Greg is a nice enough fellow who has settled into a comfortable routine. As a result of Steph's readiness to follow through on her feelings of hurt and anger towards him, he is shaken up. Taking a lead from her, he begins confronting his own complacency and lack of drive both in his friendships and in his professional life.

Reasons to be Pretty is a resolutely American Play. Its protagonists are average Americans (average not being an insult in this context in the USA) wanting something better for themselves, not just economically. But how will this play out?

LaBute is a master of capturing contemporary language in the intelligent, fiercely funny dialogues between his characters.
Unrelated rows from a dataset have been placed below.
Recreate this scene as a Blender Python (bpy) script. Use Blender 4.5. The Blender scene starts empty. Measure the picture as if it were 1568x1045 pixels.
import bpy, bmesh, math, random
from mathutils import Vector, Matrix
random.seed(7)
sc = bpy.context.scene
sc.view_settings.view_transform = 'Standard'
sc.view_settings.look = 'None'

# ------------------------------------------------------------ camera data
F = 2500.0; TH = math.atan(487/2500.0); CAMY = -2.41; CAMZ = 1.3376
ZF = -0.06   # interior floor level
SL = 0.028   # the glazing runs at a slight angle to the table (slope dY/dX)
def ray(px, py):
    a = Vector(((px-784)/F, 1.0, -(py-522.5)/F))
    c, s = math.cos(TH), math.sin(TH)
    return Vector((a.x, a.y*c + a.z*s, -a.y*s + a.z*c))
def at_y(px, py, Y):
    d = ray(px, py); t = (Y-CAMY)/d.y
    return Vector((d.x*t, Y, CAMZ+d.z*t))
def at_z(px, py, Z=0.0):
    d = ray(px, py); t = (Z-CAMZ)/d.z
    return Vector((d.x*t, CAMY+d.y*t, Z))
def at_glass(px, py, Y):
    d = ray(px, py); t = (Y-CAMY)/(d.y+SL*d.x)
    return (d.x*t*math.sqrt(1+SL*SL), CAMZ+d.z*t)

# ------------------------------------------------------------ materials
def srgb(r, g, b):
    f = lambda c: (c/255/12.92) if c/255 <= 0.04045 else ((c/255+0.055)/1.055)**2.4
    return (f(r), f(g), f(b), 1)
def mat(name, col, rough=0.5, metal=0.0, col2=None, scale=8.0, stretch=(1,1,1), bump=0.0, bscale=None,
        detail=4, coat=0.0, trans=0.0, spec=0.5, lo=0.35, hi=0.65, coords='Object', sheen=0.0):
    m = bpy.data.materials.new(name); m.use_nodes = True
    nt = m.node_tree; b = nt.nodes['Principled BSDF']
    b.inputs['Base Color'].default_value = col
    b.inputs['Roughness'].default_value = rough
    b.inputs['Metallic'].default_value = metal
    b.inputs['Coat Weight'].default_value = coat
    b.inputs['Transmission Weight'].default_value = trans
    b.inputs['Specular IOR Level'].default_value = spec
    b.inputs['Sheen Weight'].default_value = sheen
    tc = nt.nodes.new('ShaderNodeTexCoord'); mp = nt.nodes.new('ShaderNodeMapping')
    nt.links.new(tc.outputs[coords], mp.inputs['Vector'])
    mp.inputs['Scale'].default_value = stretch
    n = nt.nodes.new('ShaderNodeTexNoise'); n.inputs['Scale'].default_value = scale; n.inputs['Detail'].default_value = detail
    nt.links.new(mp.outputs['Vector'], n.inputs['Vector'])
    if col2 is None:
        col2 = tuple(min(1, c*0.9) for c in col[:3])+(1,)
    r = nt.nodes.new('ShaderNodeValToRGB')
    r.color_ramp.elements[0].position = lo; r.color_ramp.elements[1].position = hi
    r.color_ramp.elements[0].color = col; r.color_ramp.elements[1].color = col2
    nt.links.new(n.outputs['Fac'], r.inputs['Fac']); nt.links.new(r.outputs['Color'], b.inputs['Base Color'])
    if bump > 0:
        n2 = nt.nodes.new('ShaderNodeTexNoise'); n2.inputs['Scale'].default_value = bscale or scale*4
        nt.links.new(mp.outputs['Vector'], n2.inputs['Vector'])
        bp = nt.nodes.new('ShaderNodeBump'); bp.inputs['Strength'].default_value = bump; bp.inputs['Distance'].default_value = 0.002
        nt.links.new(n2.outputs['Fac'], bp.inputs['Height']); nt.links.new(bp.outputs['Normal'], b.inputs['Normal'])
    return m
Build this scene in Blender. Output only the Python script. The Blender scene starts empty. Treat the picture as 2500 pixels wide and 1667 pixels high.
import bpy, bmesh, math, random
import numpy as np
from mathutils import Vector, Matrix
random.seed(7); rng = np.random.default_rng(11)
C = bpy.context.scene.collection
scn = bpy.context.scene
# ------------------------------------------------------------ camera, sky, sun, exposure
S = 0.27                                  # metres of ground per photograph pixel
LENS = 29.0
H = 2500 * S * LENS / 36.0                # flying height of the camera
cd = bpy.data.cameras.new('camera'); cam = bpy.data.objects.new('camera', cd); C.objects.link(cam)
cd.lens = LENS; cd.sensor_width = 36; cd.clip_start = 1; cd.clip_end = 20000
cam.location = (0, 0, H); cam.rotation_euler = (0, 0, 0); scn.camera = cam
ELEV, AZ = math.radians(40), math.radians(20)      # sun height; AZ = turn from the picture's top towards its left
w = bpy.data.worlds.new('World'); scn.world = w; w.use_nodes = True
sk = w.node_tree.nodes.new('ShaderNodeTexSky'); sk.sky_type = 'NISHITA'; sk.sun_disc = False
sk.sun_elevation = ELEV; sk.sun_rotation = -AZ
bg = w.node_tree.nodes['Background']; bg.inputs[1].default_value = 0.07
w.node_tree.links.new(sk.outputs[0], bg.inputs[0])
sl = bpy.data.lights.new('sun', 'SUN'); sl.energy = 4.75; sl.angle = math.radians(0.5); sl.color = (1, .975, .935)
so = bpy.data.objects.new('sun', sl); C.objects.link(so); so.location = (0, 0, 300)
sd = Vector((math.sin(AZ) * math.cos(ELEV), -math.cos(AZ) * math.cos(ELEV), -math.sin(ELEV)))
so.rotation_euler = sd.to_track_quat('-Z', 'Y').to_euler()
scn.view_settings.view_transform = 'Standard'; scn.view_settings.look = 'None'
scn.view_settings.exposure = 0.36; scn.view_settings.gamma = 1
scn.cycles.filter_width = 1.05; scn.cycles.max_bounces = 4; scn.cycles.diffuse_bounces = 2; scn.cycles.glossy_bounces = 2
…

With the character of Greg he has created a modern, intelligent male, who has to decide whether to see himself as the innocent victim of his girlfriend's exaggerated sensitivity or to look deeper and act. Will Greg be man enough to face this challenge?

The production by Michael Attenborough is fast paced and precise, the set by Soutra Gilmour is inventive, the music well chosen and integrated. As a result of the pregnancy of one of the actresses and based on suggestions from Attenborough, LaBute has rewritten parts of the play for this, its UK premier If anything this has enriched the play.

The four actors are excellent. Tom Burke as Greg gives an outstanding performance, and Siân Brooke movingly rises to the demands of a complex role. Definitely worth a visit to the Almeida.